##### GIVEN ENTRIES #####

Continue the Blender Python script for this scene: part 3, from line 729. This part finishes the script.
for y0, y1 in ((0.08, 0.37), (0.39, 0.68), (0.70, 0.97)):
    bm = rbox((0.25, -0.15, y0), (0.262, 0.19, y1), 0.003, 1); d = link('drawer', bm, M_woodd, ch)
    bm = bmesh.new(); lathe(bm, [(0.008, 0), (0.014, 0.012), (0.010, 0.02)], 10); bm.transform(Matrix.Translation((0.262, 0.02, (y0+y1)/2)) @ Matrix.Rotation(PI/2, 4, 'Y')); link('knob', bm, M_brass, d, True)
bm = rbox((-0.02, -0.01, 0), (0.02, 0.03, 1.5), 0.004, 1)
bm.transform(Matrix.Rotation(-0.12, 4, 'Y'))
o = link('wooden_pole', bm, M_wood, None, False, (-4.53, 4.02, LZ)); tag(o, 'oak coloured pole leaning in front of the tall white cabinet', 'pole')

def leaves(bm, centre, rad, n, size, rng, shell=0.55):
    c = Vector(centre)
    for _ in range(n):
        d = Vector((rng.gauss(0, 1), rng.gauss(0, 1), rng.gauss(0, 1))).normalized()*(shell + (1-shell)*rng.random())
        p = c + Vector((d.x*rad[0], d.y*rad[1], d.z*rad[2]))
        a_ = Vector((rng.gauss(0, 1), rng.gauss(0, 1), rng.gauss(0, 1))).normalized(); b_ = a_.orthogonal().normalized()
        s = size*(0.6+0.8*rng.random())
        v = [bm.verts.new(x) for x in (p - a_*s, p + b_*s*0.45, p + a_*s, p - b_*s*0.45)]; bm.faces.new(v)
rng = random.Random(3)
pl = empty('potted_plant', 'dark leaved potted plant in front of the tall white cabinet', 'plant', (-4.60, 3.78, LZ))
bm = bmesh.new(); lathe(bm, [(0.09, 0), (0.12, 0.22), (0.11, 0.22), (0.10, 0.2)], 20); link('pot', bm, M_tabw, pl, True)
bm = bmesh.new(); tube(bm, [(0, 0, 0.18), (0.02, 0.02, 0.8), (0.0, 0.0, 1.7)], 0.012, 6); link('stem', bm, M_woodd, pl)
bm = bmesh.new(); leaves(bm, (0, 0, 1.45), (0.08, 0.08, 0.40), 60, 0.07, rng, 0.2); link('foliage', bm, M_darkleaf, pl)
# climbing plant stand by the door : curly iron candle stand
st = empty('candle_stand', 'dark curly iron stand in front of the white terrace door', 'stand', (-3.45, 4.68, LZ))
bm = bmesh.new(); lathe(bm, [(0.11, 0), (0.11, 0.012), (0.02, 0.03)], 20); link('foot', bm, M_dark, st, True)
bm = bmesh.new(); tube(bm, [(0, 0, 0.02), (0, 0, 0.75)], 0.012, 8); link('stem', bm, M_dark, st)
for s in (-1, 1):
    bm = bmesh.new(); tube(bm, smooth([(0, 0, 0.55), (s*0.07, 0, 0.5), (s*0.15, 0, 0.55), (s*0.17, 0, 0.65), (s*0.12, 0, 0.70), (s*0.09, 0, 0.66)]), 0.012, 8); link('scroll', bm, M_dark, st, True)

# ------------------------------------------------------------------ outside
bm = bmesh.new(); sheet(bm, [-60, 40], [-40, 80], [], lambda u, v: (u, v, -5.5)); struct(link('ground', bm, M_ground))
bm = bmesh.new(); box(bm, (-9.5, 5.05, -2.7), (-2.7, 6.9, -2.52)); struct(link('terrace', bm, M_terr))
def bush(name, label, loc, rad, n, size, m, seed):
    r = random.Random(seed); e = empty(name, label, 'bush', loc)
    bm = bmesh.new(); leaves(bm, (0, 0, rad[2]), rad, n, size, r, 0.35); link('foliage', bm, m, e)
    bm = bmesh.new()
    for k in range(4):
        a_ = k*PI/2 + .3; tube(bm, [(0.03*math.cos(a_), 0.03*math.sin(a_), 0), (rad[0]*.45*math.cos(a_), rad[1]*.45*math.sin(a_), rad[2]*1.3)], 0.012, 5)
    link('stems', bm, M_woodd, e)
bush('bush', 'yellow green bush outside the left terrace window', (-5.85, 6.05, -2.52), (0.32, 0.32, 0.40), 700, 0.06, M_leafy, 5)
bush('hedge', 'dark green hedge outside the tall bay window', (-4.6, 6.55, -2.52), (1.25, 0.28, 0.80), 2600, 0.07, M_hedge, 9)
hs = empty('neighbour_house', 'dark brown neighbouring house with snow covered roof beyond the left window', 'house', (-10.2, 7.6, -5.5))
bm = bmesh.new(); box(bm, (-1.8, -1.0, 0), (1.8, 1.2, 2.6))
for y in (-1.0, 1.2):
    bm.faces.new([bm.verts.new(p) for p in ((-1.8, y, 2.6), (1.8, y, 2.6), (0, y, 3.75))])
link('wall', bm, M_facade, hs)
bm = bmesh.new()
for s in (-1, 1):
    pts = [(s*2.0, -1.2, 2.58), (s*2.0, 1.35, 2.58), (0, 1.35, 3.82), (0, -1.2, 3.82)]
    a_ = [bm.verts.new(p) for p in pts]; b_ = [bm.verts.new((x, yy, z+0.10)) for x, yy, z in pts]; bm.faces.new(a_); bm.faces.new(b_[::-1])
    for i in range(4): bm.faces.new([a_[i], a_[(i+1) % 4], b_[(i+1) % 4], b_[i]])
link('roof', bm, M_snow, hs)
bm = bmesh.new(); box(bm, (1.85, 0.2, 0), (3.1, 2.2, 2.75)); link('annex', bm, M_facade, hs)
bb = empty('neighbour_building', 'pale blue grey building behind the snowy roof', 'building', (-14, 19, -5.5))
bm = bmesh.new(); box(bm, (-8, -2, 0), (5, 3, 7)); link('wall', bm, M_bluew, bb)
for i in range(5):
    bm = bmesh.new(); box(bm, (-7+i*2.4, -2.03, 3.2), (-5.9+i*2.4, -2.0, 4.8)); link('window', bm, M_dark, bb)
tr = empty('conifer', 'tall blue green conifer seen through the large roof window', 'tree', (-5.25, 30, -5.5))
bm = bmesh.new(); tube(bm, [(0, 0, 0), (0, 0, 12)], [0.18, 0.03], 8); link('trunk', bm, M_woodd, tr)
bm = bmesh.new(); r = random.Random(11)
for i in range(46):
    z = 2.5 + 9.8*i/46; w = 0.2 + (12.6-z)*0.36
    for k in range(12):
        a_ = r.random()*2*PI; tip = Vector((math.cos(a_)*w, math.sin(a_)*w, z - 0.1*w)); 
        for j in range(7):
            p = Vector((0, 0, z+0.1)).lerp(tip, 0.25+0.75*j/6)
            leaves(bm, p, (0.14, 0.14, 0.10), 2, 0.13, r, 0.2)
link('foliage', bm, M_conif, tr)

#####
##### GIVEN ENTRIES #####

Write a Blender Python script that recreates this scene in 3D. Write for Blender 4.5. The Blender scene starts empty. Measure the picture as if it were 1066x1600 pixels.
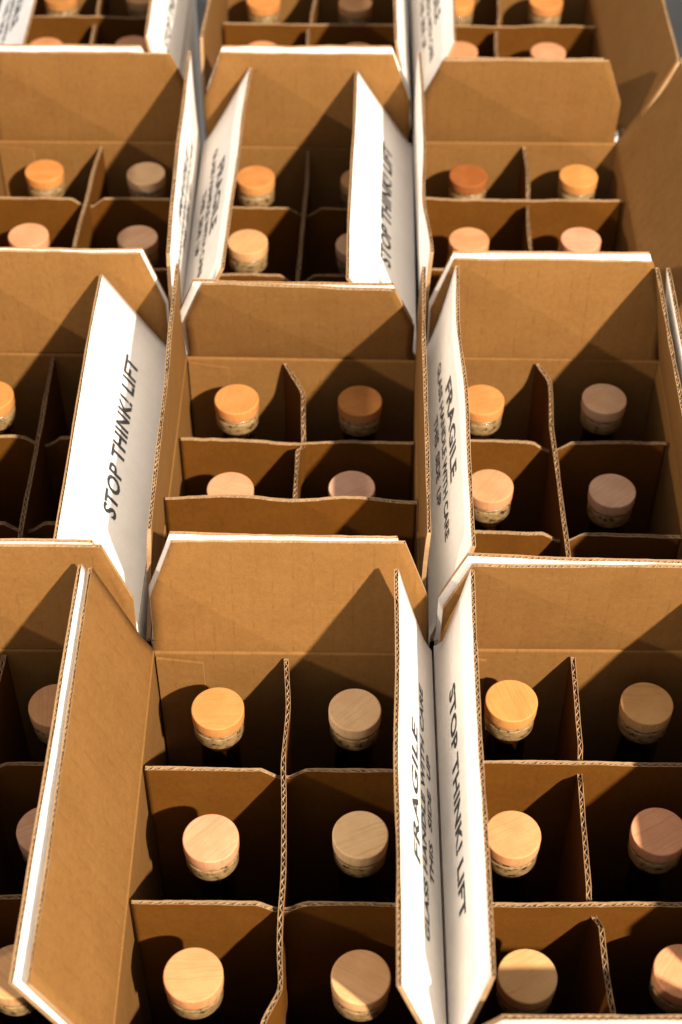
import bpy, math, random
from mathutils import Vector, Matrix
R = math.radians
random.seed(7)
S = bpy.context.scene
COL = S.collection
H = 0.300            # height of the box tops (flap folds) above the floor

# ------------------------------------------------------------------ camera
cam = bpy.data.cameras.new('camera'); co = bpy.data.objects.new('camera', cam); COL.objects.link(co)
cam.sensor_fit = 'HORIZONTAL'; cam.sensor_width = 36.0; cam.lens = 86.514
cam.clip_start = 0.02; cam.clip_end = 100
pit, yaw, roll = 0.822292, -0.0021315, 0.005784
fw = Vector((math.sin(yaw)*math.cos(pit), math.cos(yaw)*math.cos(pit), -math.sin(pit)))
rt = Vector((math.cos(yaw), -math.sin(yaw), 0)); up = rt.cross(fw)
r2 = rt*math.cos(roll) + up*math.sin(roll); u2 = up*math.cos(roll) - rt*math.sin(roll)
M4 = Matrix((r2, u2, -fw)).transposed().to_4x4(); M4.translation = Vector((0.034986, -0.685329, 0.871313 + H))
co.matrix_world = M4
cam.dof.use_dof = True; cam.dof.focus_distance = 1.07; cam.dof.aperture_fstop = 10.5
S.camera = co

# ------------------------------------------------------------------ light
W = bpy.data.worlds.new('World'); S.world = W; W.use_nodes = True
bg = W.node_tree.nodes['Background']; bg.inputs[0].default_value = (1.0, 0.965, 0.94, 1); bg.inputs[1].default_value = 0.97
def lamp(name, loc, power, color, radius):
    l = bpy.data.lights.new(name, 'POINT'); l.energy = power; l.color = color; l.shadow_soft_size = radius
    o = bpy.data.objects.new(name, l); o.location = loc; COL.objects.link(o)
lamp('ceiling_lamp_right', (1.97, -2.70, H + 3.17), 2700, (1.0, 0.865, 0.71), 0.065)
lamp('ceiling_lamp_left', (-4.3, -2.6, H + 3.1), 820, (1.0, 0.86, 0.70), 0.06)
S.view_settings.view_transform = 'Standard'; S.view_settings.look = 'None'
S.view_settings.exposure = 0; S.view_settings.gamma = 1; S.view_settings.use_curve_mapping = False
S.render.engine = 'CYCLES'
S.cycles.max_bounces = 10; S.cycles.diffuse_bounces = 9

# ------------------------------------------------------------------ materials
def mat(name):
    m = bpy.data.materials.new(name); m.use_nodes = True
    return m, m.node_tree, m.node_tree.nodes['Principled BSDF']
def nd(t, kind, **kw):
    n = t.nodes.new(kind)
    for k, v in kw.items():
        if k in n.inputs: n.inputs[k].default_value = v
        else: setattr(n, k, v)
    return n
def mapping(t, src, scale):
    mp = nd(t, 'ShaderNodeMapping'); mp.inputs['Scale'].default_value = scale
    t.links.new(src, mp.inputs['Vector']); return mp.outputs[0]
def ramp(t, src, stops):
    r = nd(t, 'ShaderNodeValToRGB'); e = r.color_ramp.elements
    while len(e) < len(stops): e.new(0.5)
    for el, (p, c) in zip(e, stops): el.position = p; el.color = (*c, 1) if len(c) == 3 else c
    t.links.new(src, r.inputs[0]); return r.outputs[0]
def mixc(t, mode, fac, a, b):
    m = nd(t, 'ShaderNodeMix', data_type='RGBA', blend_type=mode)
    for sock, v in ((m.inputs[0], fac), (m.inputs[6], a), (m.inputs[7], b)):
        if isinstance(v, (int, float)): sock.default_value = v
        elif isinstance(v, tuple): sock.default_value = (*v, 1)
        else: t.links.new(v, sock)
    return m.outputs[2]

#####

__EXERCISE GOAL__.
Locate all lines holding the word "script", then copy them out.

__THE SOLUTION__.
Continue the Blender Python script for this scene: part 3, from line 729. This part finishes the script.
Write a Blender Python script that recreates this scene in 3D. Write for Blender 4.5. The Blender scene starts empty. Measure the picture as if it were 1066x1600 pixels.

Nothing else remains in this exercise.